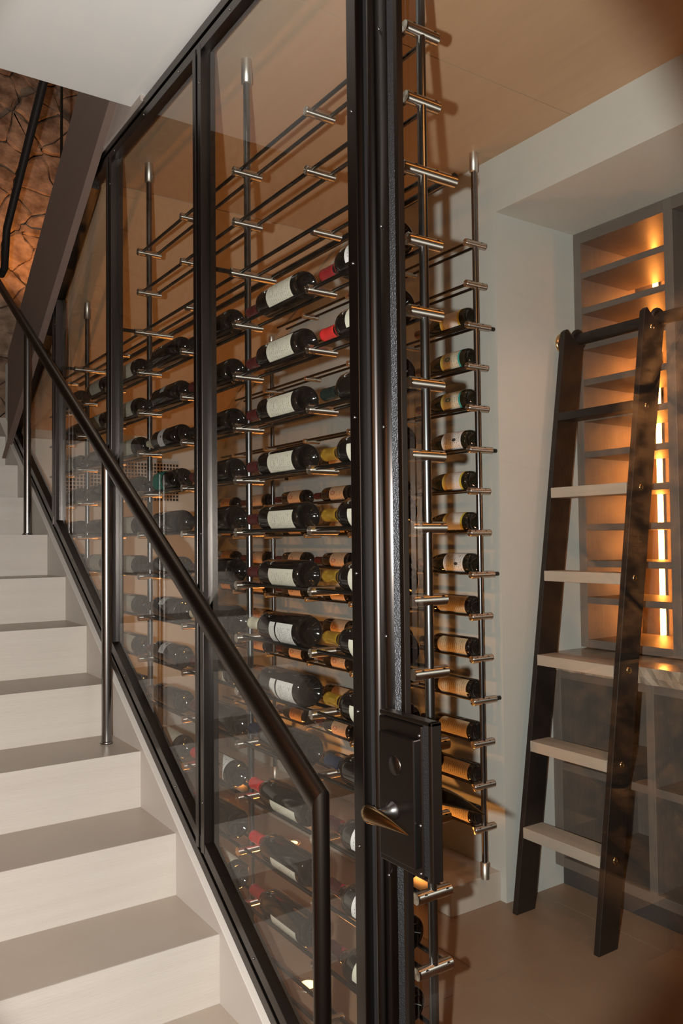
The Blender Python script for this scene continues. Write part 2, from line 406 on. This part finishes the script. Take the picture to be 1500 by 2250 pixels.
# head, sloping head and sill, each of two face bars and a recessed core
def rail(nm, a, b, sgn):
    for za, zb, x0, x1 in ((0,.028,XF,XF+.040),(.028,.038,XF+.010,XF+.040),(.038,.068,XF+.002,XF+.040)):
        yield (nm, a, b, min(sgn*za,sgn*zb), max(sgn*za,sgn*zb), x0, x1)
for nm, a, b, sgn in (('head_rail',(-.9,H-.012),(3.19,H-.012),-1),('head_rail',(3.19,H-.012),(YT,top(YT)),-1.25),('sill_rail',(1.38,skl(1.38)),(YT,skl(YT)),1.2)):
    m1 = MB(); m2 = MB()
    for i, q in enumerate(rail(nm, a, b, sgn)): (m2 if i == 1 else m1).bar(*q[1:])
    o = m1.build(nm, M['bronze'], gp, bevel=.0012); m2.build('groove', M['blackgap'], o)
for y in mull:
    z0, z1 = bot(y)+.03, top(y)-.05
    m1 = MB().box(XF-.001,XF+.042,y-.021,y,z0,z1).box(XF+.001,XF+.042,y-.053,y-.031,z0-.01,z1)
    o = m1.build('mullion', M['bronze'], gp, bevel=.0012)
    MB().box(XF+.010,XF+.040,y-.031,y-.021,z0,z1).build('groove', M['blackgap'], o)
    MB().box(XF+.026,XF+.042,y-.064,y-.053,z0-.01,z1).box(XF+.026,XF+.042,y,y+.011,z0,z1).build('glazing_bead', M['bronze'], o)
# fixed post beside the door
PY = 1.385
o = MB().box(XF-.008,XF+.04,PY-.034,PY,0,H-.03).build('door_post', M['bronze'], gp, bevel=.0015)
MB().box(XF+.026,XF+.042,PY,PY+.012,0,H-.03).build('glazing_bead', M['bronze'], o)
MB().box(XF+.012,XF+.04,PY-.052,PY-.034,0,H-.03).build('groove', M['blackgap'], gp)
# panes
edges = [PY] + mull + [YT-.02]
for i in range(4):
    y0 = edges[i]; y1 = edges[i+1]
    ys = [y0, y1] if not (y0 < 3.19 < y1) else [y0, 3.19, y1]
    poly = [(y0,bot(y0)+.03),(y1,bot(y1)+.03)] + [(y, max(top(y)-.03, bot(y)+.031)) for y in reversed(ys)]
    MB().prism(poly, 0, XG0, XG1).build('glass_pane', M['glass'], gp)
# screws of the frame
scr_me = MB().lathe([(0,-.0022),(.0022,-.0018),(.0034,0),(.0034,.001)], (0,0,0), 'x', 10).mesh('screw', M['screw'])
for y in mull:
    for z in (bot(y)+.16, 1.42, top(y)-.16): inst('screw', scr_me, gp, (XF+.0005, y-.042, z))
for z in (.35,.78,1.05,1.33,1.65,1.97,2.29,2.60): inst('screw', scr_me, gp, (XF-.009, PY-.017, z))
for y in (1.62,1.85,2.35,2.6,2.8,3.15,3.45,3.65,4.0): inst('screw', scr_me, gp, (XF+.001, y, bot(y)+.062))
for y in (1.95,2.3,2.6,2.9): inst('screw', scr_me, gp, (XF+.001, y, top(y)-.054))

# ------------------------------------------------------------------ glass door with lock
dr = empty('door_1', (XF, 1.33, 0)); structure(dr, 'glass cellar door with dark metal stile, lock case and bronze lever')
YS = 1.333
MB().tube([(XF+.004,1.310,.008),(XF+.004,1.310,H-.04)], .0115, 20).build('round_stile', M['bronze'], dr)
qr = [(XF+.018,1.297),(XF,1.297)]+[(XF+.020-.020*math.cos(a),1.282-.020*math.sin(a)) for a in [math.radians(6*k) for k in range(16)]]
qs = MB().prism(qr, 2, .008, H-.04); qs.sm = [len(f) == 4 for f in qs.f]
qs.build('stile', M['bronze'], dr)
MB().prism([(XF+.018,1.262),(XF+.006,1.262),(XF+.016,1.239),(XF+.018,1.239)], 2, .008, H-.04).build('brush_seal', M['gasket'], dr)
MB().box(XF+.001,XF+.015,1.224,1.237,.008,H-.04).build('glazing_bead', M['bronze2'], dr, bevel=.001)
MB().box(XG0,XG1,.32,1.236,.02,H-.05).build('glass_pane', M['glass'], dr)
MB().box(XF-.001,XF+.04,.26,.32,.008,H-.04).build('stile', M['bronze'], dr, bevel=.003)
for z in (.42,.75,1.21,1.62,2.02,2.42): inst('screw', scr_me, dr, (XF-.002, 1.279, z))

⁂

# Aim of the task
Retype the listing exactly. Pictures do not belong in the copy.

# Exercise answer
The Blender Python script for this scene continues. Write part 2, from line 406 on. This part finishes the script. Take the picture to be 1500 by 2250 pixels.
# head, sloping head and sill, each of two face bars and a recessed core
def rail(nm, a, b, sgn):
    for za, zb, x0, x1 in ((0,.028,XF,XF+.040),(.028,.038,XF+.010,XF+.040),(.038,.068,XF+.002,XF+.040)):
        yield (nm, a, b, min(sgn*za,sgn*zb), max(sgn*za,sgn*zb), x0, x1)
for nm, a, b, sgn in (('head_rail',(-.9,H-.012),(3.19,H-.012),-1),('head_rail',(3.19,H-.012),(YT,top(YT)),-1.25),('sill_rail',(1.38,skl(1.38)),(YT,skl(YT)),1.2)):
    m1 = MB(); m2 = MB()
    for i, q in enumerate(rail(nm, a, b, sgn)): (m2 if i == 1 else m1).bar(*q[1:])
    o = m1.build(nm, M['bronze'], gp, bevel=.0012); m2.build('groove', M['blackgap'], o)
for y in mull:
    z0, z1 = bot(y)+.03, top(y)-.05
    m1 = MB().box(XF-.001,XF+.042,y-.021,y,z0,z1).box(XF+.001,XF+.042,y-.053,y-.031,z0-.01,z1)
    o = m1.build('mullion', M['bronze'], gp, bevel=.0012)
    MB().box(XF+.010,XF+.040,y-.031,y-.021,z0,z1).build('groove', M['blackgap'], o)
    MB().box(XF+.026,XF+.042,y-.064,y-.053,z0-.01,z1).box(XF+.026,XF+.042,y,y+.011,z0,z1).build('glazing_bead', M['bronze'], o)
# fixed post beside the door
PY = 1.385
o = MB().box(XF-.008,XF+.04,PY-.034,PY,0,H-.03).build('door_post', M['bronze'], gp, bevel=.0015)
MB().box(XF+.026,XF+.042,PY,PY+.012,0,H-.03).build('glazing_bead', M['bronze'], o)
MB().box(XF+.012,XF+.04,PY-.052,PY-.034,0,H-.03).build('groove', M['blackgap'], gp)
# panes
edges = [PY] + mull + [YT-.02]
for i in range(4):
    y0 = edges[i]; y1 = edges[i+1]
    ys = [y0, y1] if not (y0 < 3.19 < y1) else [y0, 3.19, y1]
    poly = [(y0,bot(y0)+.03),(y1,bot(y1)+.03)] + [(y, max(top(y)-.03, bot(y)+.031)) for y in reversed(ys)]
    MB().prism(poly, 0, XG0, XG1).build('glass_pane', M['glass'], gp)
# screws of the frame
scr_me = MB().lathe([(0,-.0022),(.0022,-.0018),(.0034,0),(.0034,.001)], (0,0,0), 'x', 10).mesh('screw', M['screw'])
for y in mull:
    for z in (bot(y)+.16, 1.42, top(y)-.16): inst('screw', scr_me, gp, (XF+.0005, y-.042, z))
for z in (.35,.78,1.05,1.33,1.65,1.97,2.29,2.60): inst('screw', scr_me, gp, (XF-.009, PY-.017, z))
for y in (1.62,1.85,2.35,2.6,2.8,3.15,3.45,3.65,4.0): inst('screw', scr_me, gp, (XF+.001, y, bot(y)+.062))
for y in (1.95,2.3,2.6,2.9): inst('screw', scr_me, gp, (XF+.001, y, top(y)-.054))

# ------------------------------------------------------------------ glass door with lock
dr = empty('door_1', (XF, 1.33, 0)); structure(dr, 'glass cellar door with dark metal stile, lock case and bronze lever')
YS = 1.333
MB().tube([(XF+.004,1.310,.008),(XF+.004,1.310,H-.04)], .0115, 20).build('round_stile', M['bronze'], dr)
qr = [(XF+.018,1.297),(XF,1.297)]+[(XF+.020-.020*math.cos(a),1.282-.020*math.sin(a)) for a in [math.radians(6*k) for k in range(16)]]
qs = MB().prism(qr, 2, .008, H-.04); qs.sm = [len(f) == 4 for f in qs.f]
qs.build('stile', M['bronze'], dr)
MB().prism([(XF+.018,1.262),(XF+.006,1.262),(XF+.016,1.239),(XF+.018,1.239)], 2, .008, H-.04).build('brush_seal', M['gasket'], dr)
MB().box(XF+.001,XF+.015,1.224,1.237,.008,H-.04).build('glazing_bead', M['bronze2'], dr, bevel=.001)
MB().box(XG0,XG1,.32,1.236,.02,H-.05).build('glass_pane', M['glass'], dr)
MB().box(XF-.001,XF+.04,.26,.32,.008,H-.04).build('stile', M['bronze'], dr, bevel=.003)
for z in (.42,.75,1.21,1.62,2.02,2.42): inst('screw', scr_me, dr, (XF-.002, 1.279, z))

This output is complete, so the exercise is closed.